Uber is doubling down on motorbike rides in South Africa, with plans to scale its Uber Moto service to as many as 300,000 motorcycles carrying passengers across the country. The ambitious target signals a major shift in how the company sees the future of mobility in one of Africa’s biggest markets.
The idea is simple: cheaper, faster rides for short distances. Uber Moto, already piloted in parts of Johannesburg, lets passengers hop on the back of a motorcycle for quick trips, often starting at very low fares. As the service scales, Uber is betting that two-wheel transport can fill gaps where traditional public transport is unreliable or too expensive.
What this means is more earning opportunities for drivers and more affordable mobility for users. Motorbike taxis are already common across many African cities, and Uber is essentially trying to formalise and digitise that model in South Africa. It also aligns with its broader investment push in the country’s mobility and digital economy.
But the plan is not without concerns.

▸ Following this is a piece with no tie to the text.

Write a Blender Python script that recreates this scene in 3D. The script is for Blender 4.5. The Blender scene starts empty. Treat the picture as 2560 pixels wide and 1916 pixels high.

Safety experts have already raised red flags about the risks of carrying passengers on motorcycles, citing South Africa’s high road accident rates, training gaps among riders, and issues such as helmet safety and regulation. These concerns could shape how quickly, or whether, the service scales to Uber’s ambitious target.
Uber’s push into motorbikes reflects a bigger trend: the search for low-cost, last-mile transport solutions in African cities. While the model has worked in places like Kenya and Nigeria, South Africa’s regulatory environment and road safety realities could determine whether Uber Moto becomes a game-changer or another experiment that struggles to take off.